The California bill also prohibits ISPs from using interconnection with other networks to evade rules on blocking and throttling. ISPs make interconnection agreements with other network providers to transmit data beyond their own territories. This became a public policy issue in 2014, when a number of large content providers, including Netflix, were not coming to an agreement with some of the large ISPs about how to add capacity at these interconnection points. “Normally, this just an engineering decision,” says Jordan. “You realize that internet traffic keeps growing, so you project ahead and add capacity.” However, capacity wasn’t being added because of a business dispute, degrading video performance for certain Netflix subscribers.

According to Jordan, “the FCC in the 2015 Order said these interconnection agreements are part of the service you’ve been promised, to get you wherever you want to go on the internet. And if there were disputes, they could be brought to the FCC and reviewed under the legal standard applied to telecommunications services.”

The key word here is “telecommunications,” which brings us to the litigation against the FCC. The lawsuits claim that the FCC doesn’t have the legal authority to change the classification of broadband internet service from a telecommunications service to an information service.

Fighting the FCC

“That’s the best route for restoring net neutrality nationwide,” says Jordan, referring to the litigation. In the brief he filed with Peha, he says they outlined how the internet works and why it fits what Congress has defined as a telecommunications service. “We took up the technical argument,” he explains. “We said that you expect your ISP to get you to wherever you want to go on the internet and to get whatever content you want back to you and not to muck with it in between.” He continues, saying that “this is similar to what you expect from a telephone service. It should bring the other person’s voice to you and bring your voice to them and not muck with it in-between.”

The brief further argues that even if your ISP provides an email service or the ability to create a webpage, the internet standards themselves require that the basic broadband service remain separate. “They can’t intertwine them,” says Jordan. “They can offer them both as a package, but that doesn’t mean that in a technical way, the services have been combined.
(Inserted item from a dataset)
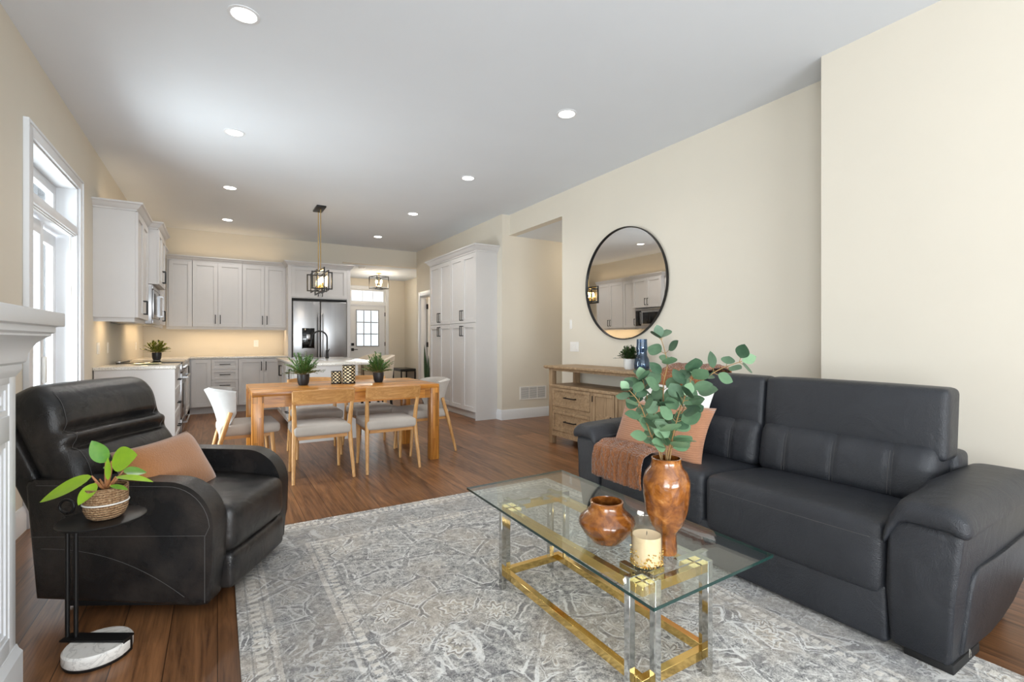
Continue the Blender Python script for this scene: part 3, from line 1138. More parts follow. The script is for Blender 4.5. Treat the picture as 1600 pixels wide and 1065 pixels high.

The email relies you on having an internet connection, but the internet connection doesn’t rely on the fact that you’re using it for email.” The brief includes a similar argument related to mobile broadband service from a smartphone.
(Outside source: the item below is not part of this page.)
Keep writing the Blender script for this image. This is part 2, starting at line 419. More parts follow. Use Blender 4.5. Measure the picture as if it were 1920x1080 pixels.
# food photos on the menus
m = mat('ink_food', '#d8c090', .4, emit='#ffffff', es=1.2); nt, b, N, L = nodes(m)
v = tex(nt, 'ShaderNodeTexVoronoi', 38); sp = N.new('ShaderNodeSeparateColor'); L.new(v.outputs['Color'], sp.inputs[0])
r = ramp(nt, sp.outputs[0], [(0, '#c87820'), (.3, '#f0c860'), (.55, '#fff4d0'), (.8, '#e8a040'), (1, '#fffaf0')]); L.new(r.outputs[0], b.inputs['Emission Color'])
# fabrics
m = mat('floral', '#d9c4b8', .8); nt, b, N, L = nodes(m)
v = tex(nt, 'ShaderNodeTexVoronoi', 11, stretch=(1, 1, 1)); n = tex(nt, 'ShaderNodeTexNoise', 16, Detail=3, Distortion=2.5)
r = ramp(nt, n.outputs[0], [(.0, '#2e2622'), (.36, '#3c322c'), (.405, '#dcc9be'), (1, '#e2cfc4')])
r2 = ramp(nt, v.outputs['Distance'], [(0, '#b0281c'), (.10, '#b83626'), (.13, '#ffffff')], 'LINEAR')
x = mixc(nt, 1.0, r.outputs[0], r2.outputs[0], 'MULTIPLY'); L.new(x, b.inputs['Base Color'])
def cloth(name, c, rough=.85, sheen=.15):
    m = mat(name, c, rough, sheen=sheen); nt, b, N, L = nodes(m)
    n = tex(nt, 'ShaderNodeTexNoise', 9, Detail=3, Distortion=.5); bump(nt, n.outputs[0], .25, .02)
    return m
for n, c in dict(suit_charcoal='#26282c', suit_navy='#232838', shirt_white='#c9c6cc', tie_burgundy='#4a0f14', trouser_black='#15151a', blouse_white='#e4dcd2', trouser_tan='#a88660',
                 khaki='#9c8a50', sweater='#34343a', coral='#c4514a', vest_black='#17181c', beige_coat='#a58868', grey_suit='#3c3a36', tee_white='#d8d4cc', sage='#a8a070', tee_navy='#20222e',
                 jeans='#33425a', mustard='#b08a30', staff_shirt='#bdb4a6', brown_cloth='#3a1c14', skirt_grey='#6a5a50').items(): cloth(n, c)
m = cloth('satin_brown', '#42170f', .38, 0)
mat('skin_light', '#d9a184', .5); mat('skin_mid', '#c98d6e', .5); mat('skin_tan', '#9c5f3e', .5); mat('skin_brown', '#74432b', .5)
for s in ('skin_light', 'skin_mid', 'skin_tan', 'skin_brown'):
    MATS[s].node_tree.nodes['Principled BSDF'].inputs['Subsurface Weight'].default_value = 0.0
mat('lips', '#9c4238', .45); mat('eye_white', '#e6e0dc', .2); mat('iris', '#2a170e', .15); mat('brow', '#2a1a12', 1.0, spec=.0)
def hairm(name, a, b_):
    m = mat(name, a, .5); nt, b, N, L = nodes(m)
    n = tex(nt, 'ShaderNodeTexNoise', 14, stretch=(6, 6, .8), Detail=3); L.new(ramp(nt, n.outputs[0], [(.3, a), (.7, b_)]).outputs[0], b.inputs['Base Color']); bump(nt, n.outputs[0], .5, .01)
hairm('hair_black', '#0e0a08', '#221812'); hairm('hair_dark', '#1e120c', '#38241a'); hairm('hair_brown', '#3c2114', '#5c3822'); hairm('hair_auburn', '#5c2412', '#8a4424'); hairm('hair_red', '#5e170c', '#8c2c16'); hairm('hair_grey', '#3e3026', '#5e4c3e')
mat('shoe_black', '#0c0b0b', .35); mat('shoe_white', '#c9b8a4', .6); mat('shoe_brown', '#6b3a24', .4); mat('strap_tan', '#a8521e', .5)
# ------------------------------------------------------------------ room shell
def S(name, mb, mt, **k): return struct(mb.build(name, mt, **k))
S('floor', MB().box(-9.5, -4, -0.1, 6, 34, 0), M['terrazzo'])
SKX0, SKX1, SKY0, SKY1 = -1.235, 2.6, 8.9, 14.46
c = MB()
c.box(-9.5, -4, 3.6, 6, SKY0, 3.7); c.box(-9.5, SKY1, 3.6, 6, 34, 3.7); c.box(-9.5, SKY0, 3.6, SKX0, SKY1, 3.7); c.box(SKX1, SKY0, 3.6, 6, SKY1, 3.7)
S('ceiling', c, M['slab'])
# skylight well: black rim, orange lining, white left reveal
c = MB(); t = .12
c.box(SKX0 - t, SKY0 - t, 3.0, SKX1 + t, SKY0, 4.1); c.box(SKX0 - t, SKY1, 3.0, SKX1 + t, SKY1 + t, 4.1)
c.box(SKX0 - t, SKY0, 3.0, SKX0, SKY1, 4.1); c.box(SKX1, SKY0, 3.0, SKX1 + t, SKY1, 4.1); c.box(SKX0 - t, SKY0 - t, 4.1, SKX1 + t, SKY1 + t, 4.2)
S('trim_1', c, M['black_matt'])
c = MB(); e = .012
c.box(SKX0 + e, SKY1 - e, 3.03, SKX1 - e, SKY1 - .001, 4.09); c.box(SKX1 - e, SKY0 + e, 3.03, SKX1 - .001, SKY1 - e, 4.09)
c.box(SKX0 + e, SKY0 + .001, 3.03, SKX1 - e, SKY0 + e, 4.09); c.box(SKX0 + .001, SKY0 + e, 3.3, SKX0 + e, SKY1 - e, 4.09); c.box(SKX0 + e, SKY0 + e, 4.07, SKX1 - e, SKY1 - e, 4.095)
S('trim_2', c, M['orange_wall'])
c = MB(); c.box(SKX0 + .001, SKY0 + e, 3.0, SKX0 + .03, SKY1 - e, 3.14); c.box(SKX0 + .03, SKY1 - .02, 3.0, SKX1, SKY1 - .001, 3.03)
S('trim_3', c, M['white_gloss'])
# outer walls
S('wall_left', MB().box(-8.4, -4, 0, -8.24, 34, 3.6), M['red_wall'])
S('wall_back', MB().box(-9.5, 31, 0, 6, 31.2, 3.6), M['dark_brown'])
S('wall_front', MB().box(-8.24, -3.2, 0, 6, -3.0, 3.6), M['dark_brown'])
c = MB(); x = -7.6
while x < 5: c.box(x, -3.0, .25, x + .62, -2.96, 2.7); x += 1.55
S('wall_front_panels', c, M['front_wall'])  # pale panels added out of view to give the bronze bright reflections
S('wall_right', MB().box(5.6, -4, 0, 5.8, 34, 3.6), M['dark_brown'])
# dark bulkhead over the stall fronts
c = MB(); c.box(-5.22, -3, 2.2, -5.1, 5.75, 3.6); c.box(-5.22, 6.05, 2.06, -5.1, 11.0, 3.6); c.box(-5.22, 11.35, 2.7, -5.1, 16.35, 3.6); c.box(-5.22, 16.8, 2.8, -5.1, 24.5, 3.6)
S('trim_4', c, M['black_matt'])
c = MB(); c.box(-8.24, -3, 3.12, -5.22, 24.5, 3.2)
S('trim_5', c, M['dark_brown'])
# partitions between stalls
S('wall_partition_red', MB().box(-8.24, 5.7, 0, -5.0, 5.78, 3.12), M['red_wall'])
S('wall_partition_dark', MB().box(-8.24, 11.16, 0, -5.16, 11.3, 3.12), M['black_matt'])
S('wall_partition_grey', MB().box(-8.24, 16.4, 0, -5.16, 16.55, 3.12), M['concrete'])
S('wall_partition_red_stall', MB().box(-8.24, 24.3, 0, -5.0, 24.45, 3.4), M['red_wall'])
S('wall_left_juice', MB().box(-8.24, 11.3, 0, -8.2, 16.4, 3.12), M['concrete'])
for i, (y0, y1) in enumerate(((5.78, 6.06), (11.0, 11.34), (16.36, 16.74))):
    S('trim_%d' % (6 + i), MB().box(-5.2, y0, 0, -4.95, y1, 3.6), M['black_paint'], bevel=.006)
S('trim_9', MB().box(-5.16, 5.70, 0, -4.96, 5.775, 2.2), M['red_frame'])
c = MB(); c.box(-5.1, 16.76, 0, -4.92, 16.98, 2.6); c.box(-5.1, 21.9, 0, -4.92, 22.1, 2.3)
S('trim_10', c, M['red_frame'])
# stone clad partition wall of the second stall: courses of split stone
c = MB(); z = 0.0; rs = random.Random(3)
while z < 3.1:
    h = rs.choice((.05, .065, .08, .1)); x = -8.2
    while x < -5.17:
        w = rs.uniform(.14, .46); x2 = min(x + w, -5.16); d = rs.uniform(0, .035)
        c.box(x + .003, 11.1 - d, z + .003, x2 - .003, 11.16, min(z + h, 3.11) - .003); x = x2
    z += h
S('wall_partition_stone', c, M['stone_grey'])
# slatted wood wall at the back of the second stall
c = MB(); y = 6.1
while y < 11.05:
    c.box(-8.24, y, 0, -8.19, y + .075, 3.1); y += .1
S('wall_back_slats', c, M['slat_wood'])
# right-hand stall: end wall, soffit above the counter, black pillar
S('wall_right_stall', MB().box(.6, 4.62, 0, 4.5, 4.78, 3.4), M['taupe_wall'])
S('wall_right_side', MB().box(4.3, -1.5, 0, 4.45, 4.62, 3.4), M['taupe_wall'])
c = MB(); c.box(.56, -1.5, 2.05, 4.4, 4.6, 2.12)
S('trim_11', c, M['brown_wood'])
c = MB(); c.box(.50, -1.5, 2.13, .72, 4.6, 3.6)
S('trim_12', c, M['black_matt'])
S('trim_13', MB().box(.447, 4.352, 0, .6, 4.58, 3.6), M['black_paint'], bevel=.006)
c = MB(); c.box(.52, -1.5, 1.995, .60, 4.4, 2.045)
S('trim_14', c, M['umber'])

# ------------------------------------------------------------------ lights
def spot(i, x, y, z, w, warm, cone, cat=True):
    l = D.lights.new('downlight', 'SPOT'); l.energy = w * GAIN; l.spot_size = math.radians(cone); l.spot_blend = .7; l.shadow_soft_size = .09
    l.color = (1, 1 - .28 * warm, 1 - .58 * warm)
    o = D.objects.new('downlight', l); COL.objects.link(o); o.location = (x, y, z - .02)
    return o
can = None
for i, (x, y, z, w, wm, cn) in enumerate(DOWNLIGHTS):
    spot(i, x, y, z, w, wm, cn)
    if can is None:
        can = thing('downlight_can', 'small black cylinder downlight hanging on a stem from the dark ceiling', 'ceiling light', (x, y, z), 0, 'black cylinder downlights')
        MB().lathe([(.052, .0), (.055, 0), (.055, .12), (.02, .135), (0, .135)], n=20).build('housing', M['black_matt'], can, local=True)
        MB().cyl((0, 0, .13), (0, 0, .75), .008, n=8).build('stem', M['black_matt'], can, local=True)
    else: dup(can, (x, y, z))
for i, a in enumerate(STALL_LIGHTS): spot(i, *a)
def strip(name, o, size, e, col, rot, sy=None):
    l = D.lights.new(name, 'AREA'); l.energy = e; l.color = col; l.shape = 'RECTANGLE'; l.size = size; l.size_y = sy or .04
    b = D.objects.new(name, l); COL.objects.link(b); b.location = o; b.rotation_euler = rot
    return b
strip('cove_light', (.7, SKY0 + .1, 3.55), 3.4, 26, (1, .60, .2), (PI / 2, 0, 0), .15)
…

Jordan and Peha filed the brief with the court in August, but oral arguments won’t start until sometime next year. Ultimately, the case could wind its way through to the Supreme Court, which is why nominee Brett Kavanaugh was asked about adissenting opinion he wrote when the D.C. Court of Appeals upheld the FCC’s 2015 Open Internet Order.

Unless Congress decides to rewrite the law to specify how broadband service should be regulated — something that would require strong bipartisanship — it could be years before the net neutrality debate is decided in D.C., which is why from California to Vermont, lawmakers are passing new legislation and governors are signing executive orders to preserve net neutrality.